End of Battle of Ideas?


In yet another blow to Chief Minister Mufti Mohammad Sayeed’s battle of ideas policy, state government didn’t let Hurriyat doves to hold annual May 21 rally to commemorate the death anniversaries of Molvi Farooq and Abdul Gani Lone.  Contrary to all expectations, the government imposed de facto curfew in the old city areas to pre-empt the event.  The rally, if it was allowed, could have been the biggest advertisement for the PDP’s professed politics of accommodation in which all shades of political opinion, including the separatist, were expected to get a level playing field. The policy began with a bang when within days of the new government being sworn in, Mufti released Masarat Alam, a high-ranking separatist leader jailed for past five years for organizing 2010 unrest.  But from then on, the policy started slowly unravelling and suffered its first big setback in the re-arrest of Alam over the waving of Pakistan flag at a rally he held to welcome Geelani home from Delhi. And now the crackdown on Mirwaiz rally has all but signalled the end of the ideas battle in the state. 

The state of affairs, as they are shaping up, show the ruling PDP being steadily hollowed out of its political agenda, something that is at a stark variance with the party’s earlier term in the government.  As Chief Minister from 2002-05, Mufti in coalition with Congress had presided over a sweeping political transformation in the state. He steered a new discourse for the resolution of Kashmir that was a cross between separatist agenda and the state’s unique place within India.  He backed it up with an aggressive politics that almost paled off the Hurriyat presence. The separatist amalgam found its slogans adapted and mouthed by PDP politicians. PDP also made the most of the then ongoing Indo-Pak peace process which held a fleeting promise of culminating into a Kashmir settlement, and led to the re-opening of cross-LoC routes  for travel and trade. But if the first three months of the party’s return to power are any guide, PDP sorely misses the punch of its previous term. It may have made a dramatic start by praising Pakistan for peaceful elections and releasing Masarat,  but the party has since drastically mellowed – almost cowed down by its hyper-nationalist partner BJP. And nothing exemplifies this more than PDP’s growing prevarication on the ideas battle philosophy.

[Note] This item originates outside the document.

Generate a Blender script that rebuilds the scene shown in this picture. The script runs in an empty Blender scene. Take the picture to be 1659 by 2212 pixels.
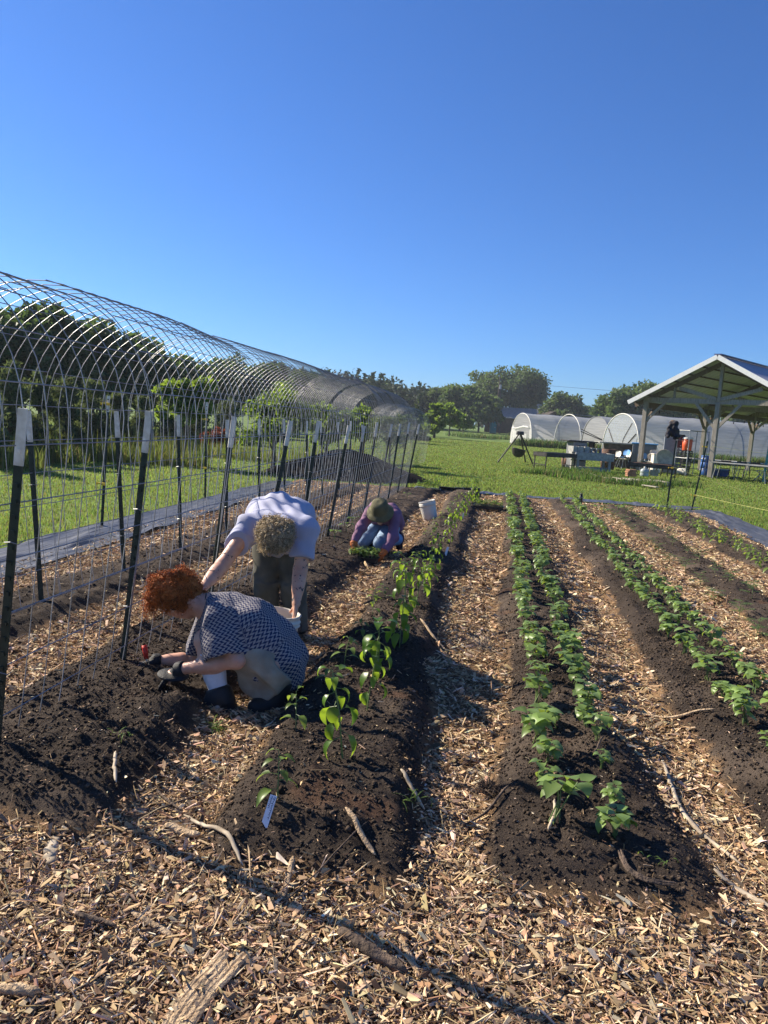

 From the release of Masarat to denial of permission to Mirwaiz rally,  the party has traversed the quick trajectory from promise to disappointment. The promise was of a vibrant democratic space where different ideas and ideologies could compete for public attention – not in an idealistic sense but in the manageably flawed and disorganized way, typical of democracy.  But barring the Hurriyat rally betrays that the government has baulked at such a healthy turn of events. There could be two explanations for this: one, the government may have felt it was difficult to match separatists on political turf. And second, it seems that BJP has now complete control over the political agenda of the state government. And PDP’s own agenda has taken a back seat.  The latter is an impression that is now fast resonating with the people of Valley – in popular opinion, it is making the PDP indistinguishable from its discredited rival, National Conference. But this is an impression that PDP can do eminently without and attempt to change for its own long term political well-being.